Your task = Every line below should be copied exactly; drop the pictures.
++++ Supplied material ++++
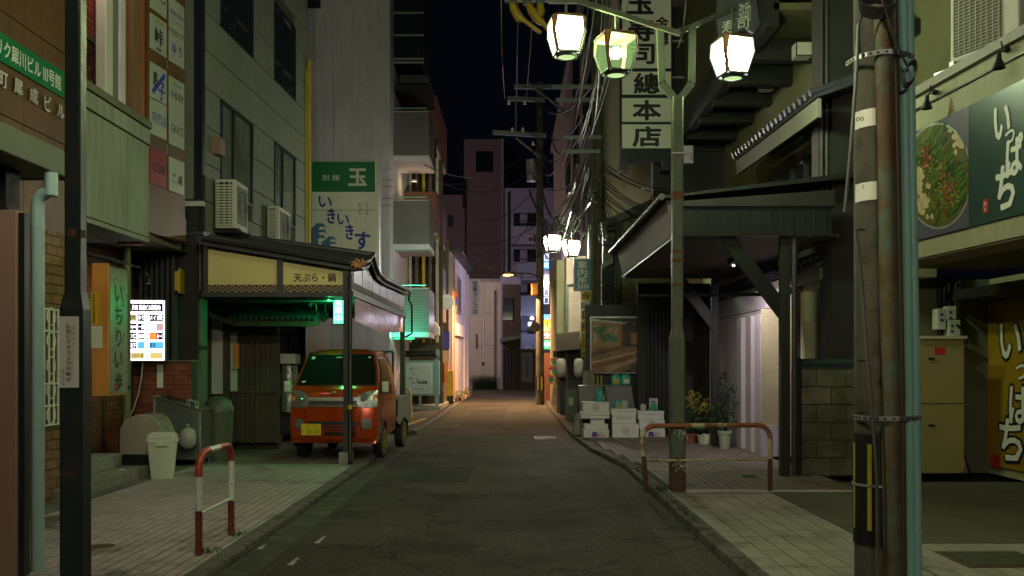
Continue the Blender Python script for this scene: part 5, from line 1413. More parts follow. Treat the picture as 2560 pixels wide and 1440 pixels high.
# wheels
def wheel(x, y, s_):
    w_ = part('wheel', MB().ring([[TT @ Vector((x + dx, y + r * math.cos(a), .275 + r * math.sin(a))) for a in [2 * math.pi * k / 28 for k in range(28)]] for dx, r in ((-.075, .215), (-.075, .255), (-.055, .275), (.055, .275), (.075, .255), (.075, .215))], tyre), tr, smooth=40)
    o = x + s_ * .062
    mb = MB(); mb.ring([[TT @ Vector((o + dx * s_, y + r * math.cos(a), .275 + r * math.sin(a))) for a in [2 * math.pi * k / 28 for k in range(28)]] for dx, r in ((0, .20), (.018, .212), (.018, .192), (-.02, .18))], rimy, caps=False)
    for k in range(8):
        a = 2 * math.pi * k / 8
        for da in (-.13, .13):
            mb.tube([TT @ Vector((o + s_ * .008, y + .03 * math.cos(a), .275 + .03 * math.sin(a))), TT @ Vector((o + s_ * .004, y + .19 * math.cos(a + da), .275 + .19 * math.sin(a + da)))], .012, 5, rimy)
    mb.tube([TT @ Vector((o - s_ * .0, y, .275)), TT @ Vector((o + s_ * .02, y, .275))], .035, 12, rimy)
    part('rim', mb, w_, smooth=40)
    part('hub_disc', MB().tube([TT @ Vector((o - s_ * .03, y, .275)), TT @ Vector((o - s_ * .02, y, .275))], .15, 20, black_p), w_)
for s_ in (-1, 1):
    wheel(s_ * .655, .68, s_); wheel(s_ * .655, 2.58, s_)
part('mudflap', MB().box(.56, .74, 2.95, 2.96, .18, .55, black_p, TT), tr)

# ================================================================ RIGHT: UTILITY POLE WITH PIPES
up_ = thing('utility_pole', 'thick concrete utility pole strapped with rusty and teal conduits in the right foreground', 'utility pole', (2.40, 6.1, .1))
conc_p = M('pole_concrete', (.095, .088, .066), .85, var=.2, scale=5, bump=.3, dirt=(.045, .04, .03), dirt_amt=.4, dirt_scale=3, streak=.35)
part('shaft', MB().ring([[(cx + r * math.cos(a), 6.12 + r * math.sin(a), z) for a in [2 * math.pi * k / 28 for k in range(28)]] for cx, r, z in ((2.445, .158, .08), (2.425, .148, 6.5), (2.42, .14, 9))], conc_p), up_, smooth=50)
def cnd(name, x0, x1, y, r, mat, n_=14):
    part(name, MB().tube([(x0, y, .08), (x0 * .75 + x1 * .25, y, 1.6), (x1, y, 4.2), (x1 - .01, y, 7)], r, n_, mat), up_, smooth=60)
cnd('conduit', 2.457, 2.385, 5.925, .060, rust_pipe)
cnd('conduit', 2.525, 2.455, 5.925, .022, brown_pipe)
cnd('conduit', 2.575, 2.525, 5.95, .034, teal)
cnd('conduit', 2.635, 2.575, 5.99, .036, teal)
def strap(z, dx=0.):
    pts = []
    hull = [(2.245 + dx, 6.10), (2.26 + dx, 5.99), (2.31 + dx, 5.91), (2.385 + dx, 5.862), (2.45 + dx, 5.858), (2.54 + dx, 5.89), (2.60 + dx, 5.93), (2.645 + dx, 5.97), (2.66 + dx, 6.02)]
    mb = MB()
    mb.ring([[Vector((x, y, z + .001 * i)) for i, (x, y) in enumerate(hull)], [Vector((x, y, z + .03 + .001 * i)) for i, (x, y) in enumerate(hull)]], alu, closed=False)
    for (a, b) in zip(hull, hull[1:]):
        a, b = Vector((*a, 0)), Vector((*b, 0)); k = max(1, int((b - a).length / .035)); u_ = (b - a).normalized(); nn_ = u_.cross(UZ)
        for i in range(k):
            c_ = a + (b - a) * (i + .5) / k + UZ * (z + .017)
            mb.obox(c_ + nn_ * .001, u_, UZ, nn_, .016, .012, .003, black_p)
    part('perforated_strap', mb, up_)
strap(3.66, -.03); strap(1.32, .015)
wrap = MB(); wrap.ring([[(2.442 + r * math.cos(a), 6.12 + r * math.sin(a), z) for a in [2 * math.pi * k / 28 for k in range(28)]] for r, z in ((.166, .50), (.166, 1.23))], black_p)
wp = part('pole_guard', wrap, up_, 'black and yellow pole guard', smooth=50)
for a_ in (-2.3, -3.1):
    m2 = MB(); m2.ring([[(2.442 + .1685 * math.cos(a_ + t), 6.12 + .1685 * math.sin(a_ + t), z) for t in (-.085, -.04, 0, .04, .085)] for z in (.60, 1.165)], M('reflective_yellow', (.40, .34, .02), .35, var=.05, bump=0) if a_ == -2.3 else MATS['reflective_yellow'], closed=False); part('yellow_strip', m2, wp)
part('guard_band', MB().ring([[(2.442 + .170 * math.cos(a), 6.12 + .180 * math.sin(a), z) for a in [2 * math.pi * k / 28 for k in range(28)]] for z in (.885, .900)], alu), wp)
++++
Solution =
Continue the Blender Python script for this scene: part 5, from line 1413. More parts follow. Treat the picture as 2560 pixels wide and 1440 pixels high.
# wheels
def wheel(x, y, s_):
    w_ = part('wheel', MB().ring([[TT @ Vector((x + dx, y + r * math.cos(a), .275 + r * math.sin(a))) for a in [2 * math.pi * k / 28 for k in range(28)]] for dx, r in ((-.075, .215), (-.075, .255), (-.055, .275), (.055, .275), (.075, .255), (.075, .215))], tyre), tr, smooth=40)
    o = x + s_ * .062
    mb = MB(); mb.ring([[TT @ Vector((o + dx * s_, y + r * math.cos(a), .275 + r * math.sin(a))) for a in [2 * math.pi * k / 28 for k in range(28)]] for dx, r in ((0, .20), (.018, .212), (.018, .192), (-.02, .18))], rimy, caps=False)
    for k in range(8):
        a = 2 * math.pi * k / 8
        for da in (-.13, .13):
            mb.tube([TT @ Vector((o + s_ * .008, y + .03 * math.cos(a), .275 + .03 * math.sin(a))), TT @ Vector((o + s_ * .004, y + .19 * math.cos(a + da), .275 + .19 * math.sin(a + da)))], .012, 5, rimy)
    mb.tube([TT @ Vector((o - s_ * .0, y, .275)), TT @ Vector((o + s_ * .02, y, .275))], .035, 12, rimy)
    part('rim', mb, w_, smooth=40)
    part('hub_disc', MB().tube([TT @ Vector((o - s_ * .03, y, .275)), TT @ Vector((o - s_ * .02, y, .275))], .15, 20, black_p), w_)
for s_ in (-1, 1):
    wheel(s_ * .655, .68, s_); wheel(s_ * .655, 2.58, s_)
part('mudflap', MB().box(.56, .74, 2.95, 2.96, .18, .55, black_p, TT), tr)

# ================================================================ RIGHT: UTILITY POLE WITH PIPES
up_ = thing('utility_pole', 'thick concrete utility pole strapped with rusty and teal conduits in the right foreground', 'utility pole', (2.40, 6.1, .1))
conc_p = M('pole_concrete', (.095, .088, .066), .85, var=.2, scale=5, bump=.3, dirt=(.045, .04, .03), dirt_amt=.4, dirt_scale=3, streak=.35)
part('shaft', MB().ring([[(cx + r * math.cos(a), 6.12 + r * math.sin(a), z) for a in [2 * math.pi * k / 28 for k in range(28)]] for cx, r, z in ((2.445, .158, .08), (2.425, .148, 6.5), (2.42, .14, 9))], conc_p), up_, smooth=50)
def cnd(name, x0, x1, y, r, mat, n_=14):
    part(name, MB().tube([(x0, y, .08), (x0 * .75 + x1 * .25, y, 1.6), (x1, y, 4.2), (x1 - .01, y, 7)], r, n_, mat), up_, smooth=60)
cnd('conduit', 2.457, 2.385, 5.925, .060, rust_pipe)
cnd('conduit', 2.525, 2.455, 5.925, .022, brown_pipe)
cnd('conduit', 2.575, 2.525, 5.95, .034, teal)
cnd('conduit', 2.635, 2.575, 5.99, .036, teal)
def strap(z, dx=0.):
    pts = []
    hull = [(2.245 + dx, 6.10), (2.26 + dx, 5.99), (2.31 + dx, 5.91), (2.385 + dx, 5.862), (2.45 + dx, 5.858), (2.54 + dx, 5.89), (2.60 + dx, 5.93), (2.645 + dx, 5.97), (2.66 + dx, 6.02)]
    mb = MB()
    mb.ring([[Vector((x, y, z + .001 * i)) for i, (x, y) in enumerate(hull)], [Vector((x, y, z + .03 + .001 * i)) for i, (x, y) in enumerate(hull)]], alu, closed=False)
    for (a, b) in zip(hull, hull[1:]):
        a, b = Vector((*a, 0)), Vector((*b, 0)); k = max(1, int((b - a).length / .035)); u_ = (b - a).normalized(); nn_ = u_.cross(UZ)
        for i in range(k):
            c_ = a + (b - a) * (i + .5) / k + UZ * (z + .017)
            mb.obox(c_ + nn_ * .001, u_, UZ, nn_, .016, .012, .003, black_p)
    part('perforated_strap', mb, up_)
strap(3.66, -.03); strap(1.32, .015)
wrap = MB(); wrap.ring([[(2.442 + r * math.cos(a), 6.12 + r * math.sin(a), z) for a in [2 * math.pi * k / 28 for k in range(28)]] for r, z in ((.166, .50), (.166, 1.23))], black_p)
wp = part('pole_guard', wrap, up_, 'black and yellow pole guard', smooth=50)
for a_ in (-2.3, -3.1):
    m2 = MB(); m2.ring([[(2.442 + .1685 * math.cos(a_ + t), 6.12 + .1685 * math.sin(a_ + t), z) for t in (-.085, -.04, 0, .04, .085)] for z in (.60, 1.165)], M('reflective_yellow', (.40, .34, .02), .35, var=.05, bump=0) if a_ == -2.3 else MATS['reflective_yellow'], closed=False); part('yellow_strip', m2, wp)
part('guard_band', MB().ring([[(2.442 + .170 * math.cos(a), 6.12 + .180 * math.sin(a), z) for a in [2 * math.pi * k / 28 for k in range(28)]] for z in (.885, .900)], alu), wp)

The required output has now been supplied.